According to the Kremlin read-out of the call, Putin told Angela Merkel the EU should talk with Minsk directly. His Foreign Minister Sergei Lavrov has suggested that the EU should pay Belarus to stop the migrant flows. One can almost imagine them both rubbing their hands with glee.
The message is clear enough – don’t look to the Kremlin to ‘help’ because it won’t. (Unless of course other strategic interests are at play, Nord Stream 2 for example – a crucial subtext of Russian-EU relations at the moment even if it has not been mentioned in this context).
Lukashenko and Putin know each other well. The power dynamics have shifted since last year’s widespread unrest saw the Belarusian leader the most insecure he’s ever been.
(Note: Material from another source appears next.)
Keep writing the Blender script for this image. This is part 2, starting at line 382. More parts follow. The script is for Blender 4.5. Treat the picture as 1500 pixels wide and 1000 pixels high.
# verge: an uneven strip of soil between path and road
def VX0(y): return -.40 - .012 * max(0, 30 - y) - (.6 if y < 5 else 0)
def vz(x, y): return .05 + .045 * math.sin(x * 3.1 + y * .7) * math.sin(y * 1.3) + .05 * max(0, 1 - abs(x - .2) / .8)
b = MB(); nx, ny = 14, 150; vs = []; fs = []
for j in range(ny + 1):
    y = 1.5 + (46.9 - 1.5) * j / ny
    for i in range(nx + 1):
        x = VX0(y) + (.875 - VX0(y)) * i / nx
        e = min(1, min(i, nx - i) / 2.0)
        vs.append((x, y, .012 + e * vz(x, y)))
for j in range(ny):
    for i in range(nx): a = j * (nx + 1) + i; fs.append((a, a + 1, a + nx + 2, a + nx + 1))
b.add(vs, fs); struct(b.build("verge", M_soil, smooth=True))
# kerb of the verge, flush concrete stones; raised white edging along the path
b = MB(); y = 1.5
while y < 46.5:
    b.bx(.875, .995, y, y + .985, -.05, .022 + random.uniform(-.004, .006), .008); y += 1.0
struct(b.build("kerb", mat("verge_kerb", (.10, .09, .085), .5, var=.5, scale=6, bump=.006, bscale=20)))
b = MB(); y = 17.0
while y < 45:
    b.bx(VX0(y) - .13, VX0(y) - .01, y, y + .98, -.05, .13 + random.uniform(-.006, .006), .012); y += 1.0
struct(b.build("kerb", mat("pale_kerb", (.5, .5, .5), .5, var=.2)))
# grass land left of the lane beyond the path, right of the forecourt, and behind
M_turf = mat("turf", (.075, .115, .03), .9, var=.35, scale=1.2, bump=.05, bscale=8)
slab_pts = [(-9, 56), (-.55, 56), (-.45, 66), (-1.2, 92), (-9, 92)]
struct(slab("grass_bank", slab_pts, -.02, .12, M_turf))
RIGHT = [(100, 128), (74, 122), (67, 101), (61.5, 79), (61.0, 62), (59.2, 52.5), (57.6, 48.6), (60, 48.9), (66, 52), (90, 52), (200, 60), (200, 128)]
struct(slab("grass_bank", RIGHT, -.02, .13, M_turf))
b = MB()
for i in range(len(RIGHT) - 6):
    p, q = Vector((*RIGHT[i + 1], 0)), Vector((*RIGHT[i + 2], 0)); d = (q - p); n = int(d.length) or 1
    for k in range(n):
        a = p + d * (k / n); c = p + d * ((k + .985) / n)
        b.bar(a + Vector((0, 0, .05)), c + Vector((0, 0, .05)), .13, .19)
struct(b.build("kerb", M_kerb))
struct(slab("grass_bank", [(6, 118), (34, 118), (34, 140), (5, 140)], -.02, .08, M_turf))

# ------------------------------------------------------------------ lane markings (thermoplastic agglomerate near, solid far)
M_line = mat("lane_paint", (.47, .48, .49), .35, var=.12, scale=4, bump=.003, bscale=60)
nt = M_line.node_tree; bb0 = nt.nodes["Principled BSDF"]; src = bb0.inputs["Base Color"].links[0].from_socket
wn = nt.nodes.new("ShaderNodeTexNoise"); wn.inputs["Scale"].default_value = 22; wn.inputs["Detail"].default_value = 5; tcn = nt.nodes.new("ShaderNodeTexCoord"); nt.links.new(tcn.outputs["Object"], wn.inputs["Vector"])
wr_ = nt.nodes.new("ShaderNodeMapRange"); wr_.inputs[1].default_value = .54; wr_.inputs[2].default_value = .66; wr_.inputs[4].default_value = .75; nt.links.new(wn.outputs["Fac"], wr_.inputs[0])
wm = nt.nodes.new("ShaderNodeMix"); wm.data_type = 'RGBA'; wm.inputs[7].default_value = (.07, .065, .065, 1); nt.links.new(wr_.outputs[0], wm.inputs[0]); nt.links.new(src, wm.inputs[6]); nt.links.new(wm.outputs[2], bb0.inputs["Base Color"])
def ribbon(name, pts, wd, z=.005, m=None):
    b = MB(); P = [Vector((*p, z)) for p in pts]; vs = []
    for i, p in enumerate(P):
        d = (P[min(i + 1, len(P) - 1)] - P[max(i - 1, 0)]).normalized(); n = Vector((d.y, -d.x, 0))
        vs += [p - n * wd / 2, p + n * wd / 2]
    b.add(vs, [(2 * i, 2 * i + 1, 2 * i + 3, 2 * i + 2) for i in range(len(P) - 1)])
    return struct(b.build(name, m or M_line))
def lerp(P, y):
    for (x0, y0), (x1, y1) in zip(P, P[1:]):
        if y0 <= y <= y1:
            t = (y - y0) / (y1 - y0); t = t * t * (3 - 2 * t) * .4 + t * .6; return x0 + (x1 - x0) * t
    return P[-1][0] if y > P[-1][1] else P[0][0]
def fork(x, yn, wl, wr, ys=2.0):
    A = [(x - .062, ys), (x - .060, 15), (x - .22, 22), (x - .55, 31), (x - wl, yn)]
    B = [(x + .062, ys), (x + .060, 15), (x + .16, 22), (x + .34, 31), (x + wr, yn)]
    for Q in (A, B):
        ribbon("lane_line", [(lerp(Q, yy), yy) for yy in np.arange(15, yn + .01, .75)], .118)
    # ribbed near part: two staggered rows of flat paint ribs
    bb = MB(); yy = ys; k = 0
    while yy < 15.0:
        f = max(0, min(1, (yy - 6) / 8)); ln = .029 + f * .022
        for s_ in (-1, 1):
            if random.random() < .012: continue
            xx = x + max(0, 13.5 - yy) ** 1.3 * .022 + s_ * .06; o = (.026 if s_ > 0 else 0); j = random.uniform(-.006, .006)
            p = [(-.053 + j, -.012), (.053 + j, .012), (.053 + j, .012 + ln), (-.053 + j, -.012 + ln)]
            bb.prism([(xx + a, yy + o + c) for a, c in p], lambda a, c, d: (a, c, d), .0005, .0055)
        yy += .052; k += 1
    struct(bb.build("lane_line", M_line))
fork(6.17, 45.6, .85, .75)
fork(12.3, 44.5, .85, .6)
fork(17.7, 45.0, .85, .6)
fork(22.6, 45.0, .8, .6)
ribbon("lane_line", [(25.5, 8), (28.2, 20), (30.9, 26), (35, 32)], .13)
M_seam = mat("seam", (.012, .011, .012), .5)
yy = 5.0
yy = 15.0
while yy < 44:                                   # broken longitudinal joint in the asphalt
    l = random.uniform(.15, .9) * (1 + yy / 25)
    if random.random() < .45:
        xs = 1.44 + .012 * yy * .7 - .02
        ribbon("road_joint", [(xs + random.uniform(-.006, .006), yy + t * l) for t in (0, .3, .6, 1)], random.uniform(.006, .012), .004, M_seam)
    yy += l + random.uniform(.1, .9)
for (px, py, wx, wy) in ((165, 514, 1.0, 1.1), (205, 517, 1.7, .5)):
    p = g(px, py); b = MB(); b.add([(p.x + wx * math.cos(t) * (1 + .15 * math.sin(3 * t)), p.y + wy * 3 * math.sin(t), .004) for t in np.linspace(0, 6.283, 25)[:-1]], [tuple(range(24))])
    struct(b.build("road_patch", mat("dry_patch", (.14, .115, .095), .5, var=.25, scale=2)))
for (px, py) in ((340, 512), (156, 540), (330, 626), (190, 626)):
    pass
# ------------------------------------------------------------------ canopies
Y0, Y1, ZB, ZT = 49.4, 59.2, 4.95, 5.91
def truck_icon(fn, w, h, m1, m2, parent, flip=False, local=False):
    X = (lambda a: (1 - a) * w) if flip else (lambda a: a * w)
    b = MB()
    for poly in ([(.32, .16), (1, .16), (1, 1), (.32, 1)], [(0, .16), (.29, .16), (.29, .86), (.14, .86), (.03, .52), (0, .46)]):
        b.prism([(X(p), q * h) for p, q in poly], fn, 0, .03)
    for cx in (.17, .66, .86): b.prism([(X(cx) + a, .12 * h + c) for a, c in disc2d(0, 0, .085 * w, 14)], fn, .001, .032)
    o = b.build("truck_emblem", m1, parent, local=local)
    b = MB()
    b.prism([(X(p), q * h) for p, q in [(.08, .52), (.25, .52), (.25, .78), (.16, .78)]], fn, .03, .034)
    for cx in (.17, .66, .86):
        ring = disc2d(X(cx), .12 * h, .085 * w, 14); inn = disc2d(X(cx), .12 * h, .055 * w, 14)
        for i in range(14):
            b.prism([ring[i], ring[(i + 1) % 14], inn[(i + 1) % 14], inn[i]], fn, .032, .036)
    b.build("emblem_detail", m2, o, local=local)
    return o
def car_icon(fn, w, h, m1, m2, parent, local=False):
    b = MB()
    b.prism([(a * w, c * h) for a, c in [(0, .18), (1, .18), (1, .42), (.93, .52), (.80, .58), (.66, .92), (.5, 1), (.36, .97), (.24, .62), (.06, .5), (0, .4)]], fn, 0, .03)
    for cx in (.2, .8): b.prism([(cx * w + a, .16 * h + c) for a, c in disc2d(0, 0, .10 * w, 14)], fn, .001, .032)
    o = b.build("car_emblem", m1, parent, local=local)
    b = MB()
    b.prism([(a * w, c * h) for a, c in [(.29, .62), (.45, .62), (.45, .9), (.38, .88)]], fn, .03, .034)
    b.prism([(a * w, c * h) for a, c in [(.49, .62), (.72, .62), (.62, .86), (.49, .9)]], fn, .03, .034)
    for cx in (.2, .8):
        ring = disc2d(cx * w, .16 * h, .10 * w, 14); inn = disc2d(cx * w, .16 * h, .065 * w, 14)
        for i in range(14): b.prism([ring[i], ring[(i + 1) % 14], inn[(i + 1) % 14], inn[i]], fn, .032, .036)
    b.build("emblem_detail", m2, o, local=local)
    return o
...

But there is no love lost between the two men and Lukashenko has long been prickly on the issue of Belarusian sovereignty vis-a-vis Russia, even as the two countries inch towards closer integration.
“Weaponising” migrants is a low-cost, easy-win situation for Lukashenko and he is wily enough to do it without instruction from the East.
Either way though, this is a dangerous situation. One consequence of last year’s unrest is the establishment of a joint Russian-Belarusian air force training centre in the Grodno region, very close to the crossing where the migrants sit.
On Wednesday, Russia’s Ministry of Defence flew two strategic bombers over Belarusian airspace and made it clear that those patrols would continue.
These are deeply uncomfortable circumstances for the EU, especially with Poland something of a live-wire in the bloc.
As with all volatile border situations, missteps could have grave consequences. Understanding what to do next requires clear-eyed analysis of how this situation has evolved.
Default accusations against Russia must not blind EU states to the danger Lukashenko himself represents. And none of those involved should forget the despair of migrants at the heart of all this, cheated into believing that the EU beckoned, shivering around their campfires in sodden woodland on Europe’s eastern flank.